Zordur Yaşar Kemal’i bir gazete yazısına, bir köşe yazısına sığdırmak. Cumhuriyetin kuruluşundan başlayarak günümüze dek her köşe taşında görürsünüz onu: Çukurova aşığı bir köy ozanı, bir masal anlatıcısı, doğa tutkunu bir serüvenci, ezilenlerin sesi, haksızlığa, hukuksuzluğa başkaldıran bir devrimci, halkların kardeşliğini, ana dillerini savunan bir bilge yazar ve düşünür. Pek çok yazıda, çizide Yaşar Kemal’e en iyi örtüşen deyim bence de Koca Çınar yakıştırmasıdır. Anadolu’nun tümüne yayılan kökleriyle umut olmuş, umut dağıtmış, dilimize, yazınımıza yeni bir soluk getirmiştir. Sevenlerine, sevdiklerine vedası da yiğit kişiliğine uygun oldu, vakur sessizliği ile alıştırdı vedaya bizleri. Tıpkı kitaplarındaki kimi kahramanlar gibi usul usul çekip gidiverdi aramızdan.
Dostluğumuz bir hayli eski yıllara dayanırdı. Yassıada duruşmalarını izlemeye giden gazeteciler arasında vapurda dikkatimi çekmişti. Henüz gazeteciliği adım atmayan bir hukuk öğrencisiydim.
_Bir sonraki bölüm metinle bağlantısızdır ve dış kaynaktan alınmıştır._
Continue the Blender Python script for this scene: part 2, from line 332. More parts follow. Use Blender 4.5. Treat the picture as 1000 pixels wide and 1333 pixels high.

Gazeteci Özer Öztep’in sağladığı bir kartla iki kez izledim o duruşmaları. Böylece ilk kez de o Anadolu’nun havasını sesini, sorunlarını röportajları bizlere yansıtan Gazeteci Yaşar Kemal’i tanımış oldum. (Burada bir parantez açmalıyım. Özellikle gazeteciliği meslek edinmek isteyen gençler o yazıları mutlaka okumalı. Yaşar Kemal’in gazeteciliğini tanımaları açısından da kendi meslek eğitimleri için de yararlı bir çaba olacaktır bu diye düşünüyorum.) Sonraları kayınpederim ile ahbaplığı bizi daha da yakınlaştırdı. 12 Mart sıkıyönetim duruşmalarında hemen her gün Selimiye Kışlası’nda birlikteydik. Eşi Tilda tutuklanmıştı. Yaşar çok öfkeliydi. Koridorlarda bağırıp çağırıyordu. Onu yatıştırmak da elbette biz gazeteci dostlarına düşüyordu. Bundan sonrası hep bir ağabey kardeş ilişkisi içinde geldi geçti. Aklıma takılır bazen insanlar neden Yaşar Kemal’i bu değin çok sever, kendilerine yakın bulurlar. Sanırım, yazarın dışarıya yaydığı pozitif enerjiden, şöhretinin arkasına çekilmeyen, duruşundan ödün vermeyen tavrından, küçük büyük ayırmadan herkesle kolaylıkla sohbet eden, babacan tavırlarından, olsa gerek.
Kadirli’nin bir köyünden çıkıp kendi güçlü iradesi ile yılmadan okumak, yazar olabilmek için uğraş veren Yaşar Kemal’in Nobel adaylığına dek uzanan yolu mücadelelerle dolu geçti. Sosyalizme gönül vermiş devrimci bir yazara reva görülen baskılar, zulümler, yargılanmalar, devlet erkinin baskıları üzerinden eksik olmadı hiç. Onu ünlü eden İnce Memed’in filme çekilme projesi defalarca sansürlendi. Bunlar yıldırmadı Yaşar Kemal’i inadına üretti. Düşüncelerini açıkça her yerde söylemekten çekinmedi. Kürt sorunu konusundaki görüşleri açık seçikti. Halkların kardeşliği diyordu, ana dilin önemini vurguluyordu. Şimdi devlet ve iktidar erki onun söylediği noktaya ancak geldi.
Dedim ya Yaşar Kemal gibi renkli bir yazarı, Anadolu’yu muhabir olarak gezmiş bir gazeteciyi, Doğan Özgüden’le Ant dergisini kurmuş, Yazarlar Sendikasına Başkanlık etmiş, sorumluluk almaktan kaçmayan bir insanı yazmak hele de bir yazı çerçevesine sığdırmak hiç kolay değildir. İnsan değerinin araçlardan, betona kesmiş binalardan sonra geldiği ülkemde Yaşar Kemal gibilerinin kayıpları çok acıdır çok. Artık yerleri dolmuyor ne yazık.